You're acting like this was some sort of a larger political movement that needs a figure head. I just do not see it that way: this move does not directly benefit or help anyone as the law doesn't exist any longer, the effects would be secondary, and pardoning Turing or pardoning them all doesn't change the fact that it would still all be symbolic. However, a request for pardoning them ALL sends a completely different kind of a symbolic message than requesting for the pardoning of a single person, and that is the whole point of why I am against this: make a big ruckus about it, get it on the papers, show all the everyday heroes and their lives destroyed, and make the general populace actually get an emotional connection instead of just focusing on a single person whom they don't know and whom they can't relate to -- if you want to send a symbolic message which one method would actually reach the audience better?
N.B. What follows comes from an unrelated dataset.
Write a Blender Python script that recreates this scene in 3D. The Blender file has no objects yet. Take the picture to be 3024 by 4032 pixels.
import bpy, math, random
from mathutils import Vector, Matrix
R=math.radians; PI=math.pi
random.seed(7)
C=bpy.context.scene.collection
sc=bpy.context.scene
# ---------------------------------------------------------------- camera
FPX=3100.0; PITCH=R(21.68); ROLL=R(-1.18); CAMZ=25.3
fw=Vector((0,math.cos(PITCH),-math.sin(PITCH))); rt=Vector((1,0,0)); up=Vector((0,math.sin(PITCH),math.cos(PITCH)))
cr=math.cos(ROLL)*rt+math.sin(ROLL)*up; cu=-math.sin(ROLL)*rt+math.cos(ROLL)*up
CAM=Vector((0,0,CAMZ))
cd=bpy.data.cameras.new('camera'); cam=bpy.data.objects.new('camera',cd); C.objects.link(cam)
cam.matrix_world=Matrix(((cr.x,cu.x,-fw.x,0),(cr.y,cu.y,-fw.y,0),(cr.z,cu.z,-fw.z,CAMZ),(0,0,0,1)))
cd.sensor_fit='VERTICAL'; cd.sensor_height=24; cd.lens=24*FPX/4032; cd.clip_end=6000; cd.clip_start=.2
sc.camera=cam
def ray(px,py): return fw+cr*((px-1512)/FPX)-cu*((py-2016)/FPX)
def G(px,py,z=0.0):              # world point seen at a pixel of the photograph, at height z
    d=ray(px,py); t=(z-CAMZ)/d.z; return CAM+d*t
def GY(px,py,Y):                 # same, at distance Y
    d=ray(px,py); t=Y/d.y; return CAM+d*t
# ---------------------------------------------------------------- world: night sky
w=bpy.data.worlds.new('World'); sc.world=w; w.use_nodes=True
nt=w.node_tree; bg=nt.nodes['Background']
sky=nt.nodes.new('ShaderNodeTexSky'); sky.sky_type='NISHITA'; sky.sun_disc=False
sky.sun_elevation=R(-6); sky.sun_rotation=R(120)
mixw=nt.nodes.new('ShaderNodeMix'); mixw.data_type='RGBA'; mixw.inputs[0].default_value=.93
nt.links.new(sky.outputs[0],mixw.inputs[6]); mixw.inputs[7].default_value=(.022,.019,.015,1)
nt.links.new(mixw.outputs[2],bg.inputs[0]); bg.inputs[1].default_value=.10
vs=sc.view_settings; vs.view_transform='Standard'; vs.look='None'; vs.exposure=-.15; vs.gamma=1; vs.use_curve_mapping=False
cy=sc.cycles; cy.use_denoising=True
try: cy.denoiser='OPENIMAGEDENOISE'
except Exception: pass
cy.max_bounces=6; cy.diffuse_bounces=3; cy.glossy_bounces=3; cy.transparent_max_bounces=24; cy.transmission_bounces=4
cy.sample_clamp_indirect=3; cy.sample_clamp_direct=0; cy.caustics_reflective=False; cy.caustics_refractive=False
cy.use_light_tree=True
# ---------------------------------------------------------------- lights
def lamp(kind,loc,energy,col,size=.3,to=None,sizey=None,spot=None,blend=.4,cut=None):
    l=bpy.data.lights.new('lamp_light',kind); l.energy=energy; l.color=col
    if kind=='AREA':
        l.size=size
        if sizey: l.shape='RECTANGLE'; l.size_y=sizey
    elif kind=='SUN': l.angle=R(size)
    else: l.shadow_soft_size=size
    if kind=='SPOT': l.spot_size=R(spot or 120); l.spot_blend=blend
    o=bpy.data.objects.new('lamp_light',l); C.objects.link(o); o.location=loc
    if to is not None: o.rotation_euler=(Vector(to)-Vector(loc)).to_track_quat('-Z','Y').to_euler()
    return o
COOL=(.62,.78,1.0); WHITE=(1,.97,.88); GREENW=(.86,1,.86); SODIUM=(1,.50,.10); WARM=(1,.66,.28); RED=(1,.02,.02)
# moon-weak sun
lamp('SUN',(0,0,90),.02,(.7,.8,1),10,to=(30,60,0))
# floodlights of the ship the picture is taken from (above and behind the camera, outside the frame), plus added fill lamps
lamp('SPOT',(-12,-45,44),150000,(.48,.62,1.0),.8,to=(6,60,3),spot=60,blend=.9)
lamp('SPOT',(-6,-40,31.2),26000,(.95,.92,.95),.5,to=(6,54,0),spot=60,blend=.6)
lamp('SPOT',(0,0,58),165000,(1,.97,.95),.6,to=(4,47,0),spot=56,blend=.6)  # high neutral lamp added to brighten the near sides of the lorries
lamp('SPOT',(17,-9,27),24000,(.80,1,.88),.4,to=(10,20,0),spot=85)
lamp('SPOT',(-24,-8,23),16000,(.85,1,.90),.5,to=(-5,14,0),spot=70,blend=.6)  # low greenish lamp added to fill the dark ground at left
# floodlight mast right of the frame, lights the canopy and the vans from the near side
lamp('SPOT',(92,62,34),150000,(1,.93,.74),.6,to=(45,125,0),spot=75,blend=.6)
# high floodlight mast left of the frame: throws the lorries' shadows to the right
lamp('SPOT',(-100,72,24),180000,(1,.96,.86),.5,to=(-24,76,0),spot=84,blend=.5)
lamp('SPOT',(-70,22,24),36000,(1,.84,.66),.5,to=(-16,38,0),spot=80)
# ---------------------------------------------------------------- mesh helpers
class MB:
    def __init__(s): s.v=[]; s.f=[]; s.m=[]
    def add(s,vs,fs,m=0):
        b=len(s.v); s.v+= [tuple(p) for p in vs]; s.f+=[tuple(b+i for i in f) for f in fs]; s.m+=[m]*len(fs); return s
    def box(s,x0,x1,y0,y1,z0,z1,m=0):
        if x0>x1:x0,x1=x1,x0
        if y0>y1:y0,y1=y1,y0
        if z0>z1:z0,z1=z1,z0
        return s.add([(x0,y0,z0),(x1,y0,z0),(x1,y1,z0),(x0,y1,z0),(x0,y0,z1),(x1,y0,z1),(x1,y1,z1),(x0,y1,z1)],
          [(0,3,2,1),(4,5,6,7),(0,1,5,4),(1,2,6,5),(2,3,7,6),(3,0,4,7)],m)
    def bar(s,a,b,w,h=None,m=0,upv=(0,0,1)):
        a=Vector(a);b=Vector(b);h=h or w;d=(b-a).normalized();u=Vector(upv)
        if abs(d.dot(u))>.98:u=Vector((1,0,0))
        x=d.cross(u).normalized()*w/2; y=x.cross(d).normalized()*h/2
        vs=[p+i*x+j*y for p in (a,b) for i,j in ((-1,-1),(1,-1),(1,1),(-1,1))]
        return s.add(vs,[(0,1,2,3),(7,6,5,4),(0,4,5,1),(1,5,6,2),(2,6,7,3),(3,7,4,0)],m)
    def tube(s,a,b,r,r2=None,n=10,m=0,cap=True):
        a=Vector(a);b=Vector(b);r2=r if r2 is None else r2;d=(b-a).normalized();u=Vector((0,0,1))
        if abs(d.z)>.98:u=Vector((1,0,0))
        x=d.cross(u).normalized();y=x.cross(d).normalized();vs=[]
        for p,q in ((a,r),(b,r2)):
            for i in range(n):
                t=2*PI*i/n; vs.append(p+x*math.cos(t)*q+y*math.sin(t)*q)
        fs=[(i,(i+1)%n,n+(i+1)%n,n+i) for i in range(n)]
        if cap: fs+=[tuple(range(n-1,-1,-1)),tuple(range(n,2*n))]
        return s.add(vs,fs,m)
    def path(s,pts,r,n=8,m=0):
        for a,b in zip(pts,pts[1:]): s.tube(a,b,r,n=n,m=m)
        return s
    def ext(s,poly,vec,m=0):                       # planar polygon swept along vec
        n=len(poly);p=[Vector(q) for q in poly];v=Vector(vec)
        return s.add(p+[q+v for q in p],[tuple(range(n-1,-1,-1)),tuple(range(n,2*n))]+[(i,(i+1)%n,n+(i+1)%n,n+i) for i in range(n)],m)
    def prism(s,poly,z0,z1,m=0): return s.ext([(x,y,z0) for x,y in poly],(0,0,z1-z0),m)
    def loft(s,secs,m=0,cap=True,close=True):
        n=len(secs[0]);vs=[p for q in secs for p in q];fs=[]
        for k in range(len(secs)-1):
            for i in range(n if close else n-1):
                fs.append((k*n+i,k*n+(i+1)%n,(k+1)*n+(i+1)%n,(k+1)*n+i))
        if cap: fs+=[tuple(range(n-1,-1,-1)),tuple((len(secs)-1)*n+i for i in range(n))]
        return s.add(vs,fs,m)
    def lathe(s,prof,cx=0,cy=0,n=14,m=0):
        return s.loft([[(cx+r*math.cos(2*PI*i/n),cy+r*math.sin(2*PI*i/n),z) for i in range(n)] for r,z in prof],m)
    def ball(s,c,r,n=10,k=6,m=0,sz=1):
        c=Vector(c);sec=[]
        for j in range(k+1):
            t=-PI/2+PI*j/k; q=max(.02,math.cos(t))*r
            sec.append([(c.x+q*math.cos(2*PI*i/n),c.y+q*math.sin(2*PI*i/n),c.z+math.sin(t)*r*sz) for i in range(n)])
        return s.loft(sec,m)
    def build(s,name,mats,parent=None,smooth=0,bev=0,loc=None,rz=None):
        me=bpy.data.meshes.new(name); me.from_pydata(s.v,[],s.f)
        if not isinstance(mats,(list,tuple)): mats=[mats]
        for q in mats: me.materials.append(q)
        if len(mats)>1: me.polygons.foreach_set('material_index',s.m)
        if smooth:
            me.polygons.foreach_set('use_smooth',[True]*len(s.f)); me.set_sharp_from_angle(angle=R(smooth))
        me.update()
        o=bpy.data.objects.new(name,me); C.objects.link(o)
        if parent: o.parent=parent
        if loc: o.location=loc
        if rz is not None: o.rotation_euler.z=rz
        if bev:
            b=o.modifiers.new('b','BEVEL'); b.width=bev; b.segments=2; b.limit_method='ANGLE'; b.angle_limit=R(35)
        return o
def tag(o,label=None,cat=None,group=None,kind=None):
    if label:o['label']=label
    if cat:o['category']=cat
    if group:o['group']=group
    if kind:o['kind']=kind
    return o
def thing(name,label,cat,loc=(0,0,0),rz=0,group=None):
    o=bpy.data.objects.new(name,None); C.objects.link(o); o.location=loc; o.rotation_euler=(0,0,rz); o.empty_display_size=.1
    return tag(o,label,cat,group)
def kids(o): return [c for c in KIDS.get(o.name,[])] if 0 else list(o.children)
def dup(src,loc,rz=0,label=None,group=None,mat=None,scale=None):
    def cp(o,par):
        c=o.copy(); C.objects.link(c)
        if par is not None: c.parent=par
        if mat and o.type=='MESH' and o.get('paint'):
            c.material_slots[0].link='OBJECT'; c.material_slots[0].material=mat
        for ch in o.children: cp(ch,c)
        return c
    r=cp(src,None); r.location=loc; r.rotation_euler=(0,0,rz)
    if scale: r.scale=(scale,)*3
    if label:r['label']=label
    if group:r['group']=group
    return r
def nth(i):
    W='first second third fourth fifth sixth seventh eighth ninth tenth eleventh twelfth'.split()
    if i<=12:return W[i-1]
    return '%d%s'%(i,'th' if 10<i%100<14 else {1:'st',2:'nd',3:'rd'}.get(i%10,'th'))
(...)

The point with my "all or nothing" comment is that it doesn't matter if the government itself makes some sort of a public announcement about this, it's the fight itself that should be the focus; by making the fight about everyone, by making it about these everyday heroes and your average man you're giving people a strong connection to relate to and failing or not failing at getting a public apology from the government will still leave a much longer-lasting impression in their minds, hopefully provoking some deeper insight into their motivations.

I assume you're still going to disagree and that's fine, but atleast I have explained my view on this and I am not changing my stance.

The main motivation is what the people make it, not just the spokesperson's motivation. But Alan Turing is still a good figurehead because of his achievements.

The motivation is about sending a message, apparently, but the message itself is the part I don't agree with.